Defence sector stocks have witnessed a significant uptick in the Indian markets over the past week, driven by rising geopolitical tensions between India and Pakistan following the terror attack in Pahalgam on April 22. Key players in the defence manufacturing space, including public sector undertakings (PSUs) and private firms, have shown strong price momentum, reflecting heightened investor interest.
Shares of Hindustan Aeronautics Ltd (HAL) climbed from ₹4,307 on April 23 to peak at ₹4,609 before settling at ₹4,488 on Thursday, reflecting a 4.2% gain. Similarly, Garden Reach Shipbuilders & Engineers (GRSE) saw its stock price jump 10.5% over the same period, closing at ₹1,917 from ₹1,735.
Other major defence PSUs also followed suit. Bharat Dynamics Limited (BDL) witnessed a 7.2% increase in its share price, rising from ₹1,427 to ₹1,530. Meanwhile, Mazagon Dock Shipbuilders Ltd (MDL) reported an 11% surge, with shares climbing from ₹2,755 to ₹3,058.
Among private sector players, Paras Defence & Space Technologies led the rally, posting a notable 26.8% jump—from ₹1,072 to ₹1,359—marking the steepest gain among tracked stocks.
Geopolitical Drivers Behind the Rally
The market response appears to be driven by escalating border tensions and strategic decisions taken by both nations post the Pahalgam attack. Pakistan’s military posture has included issuing multiple naval alerts, enforcing a no-fly zone, and releasing a Notice to Airmen/Mariners (NOTAM) for specific zones in the Arabian Sea. Cross-border shelling along the Line of Control (LoC) has continued unabated, contributing to market anxiety.
India’s assertive countermeasures—such as suspending the Indus Waters Treaty and halting movement across the Attari-Wagah border—have further cemented expectations of a rise in defence expenditure and military preparedness.
Domestic Defence Manufacturing in Focus
Market analysts attribute the recent surge in stock prices to both immediate security concerns and longer-term policy expectations. There is growing belief that the Indian government will accelerate its push toward indigenised defence production under the ‘Atmanirbhar Bharat’ (self-reliant India) initiative, leading to a likely increase in domestic orders for defence equipment.
Adding to this sentiment is India’s finalisation of a ₹63,000 crore intergovernmental defence deal with France for 26 Rafale Marine fighter jets—a major procurement that underscores the government’s defence modernisation agenda.
Market Sentiment and FOMO Effect
In addition to fundamental developments, behavioural factors are also influencing the market. The “Fear of Missing Out” (FOMO) phenomenon is reportedly driving retail and institutional investors to jump into defence stocks, leading to rapid price gains.

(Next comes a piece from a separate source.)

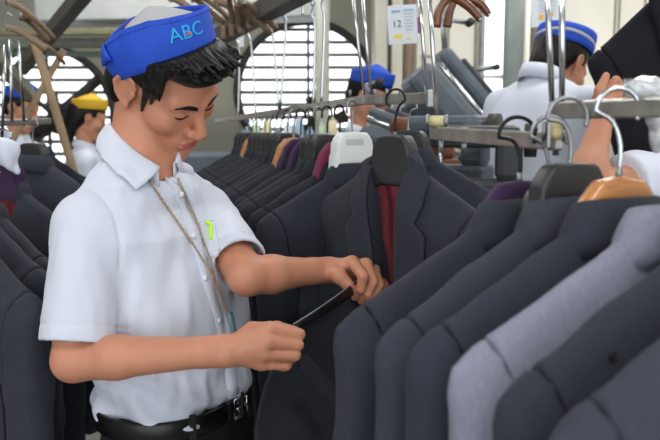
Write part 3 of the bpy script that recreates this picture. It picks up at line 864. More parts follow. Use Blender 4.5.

Because PSUs like HAL, GRSE, and MDL have a significant proportion of shares held by the government, their low float in the market makes them more susceptible to price swings due to concentrated buying. Analysts caution that such rallies, often led by sentiment and limited supply, can also face swift corrections if profit booking kicks in or momentum fades.
As tensions remain high and the government’s strategic focus sharpens on defence capabilities, the sector may continue to draw investor attention—though with expected bouts of volatility.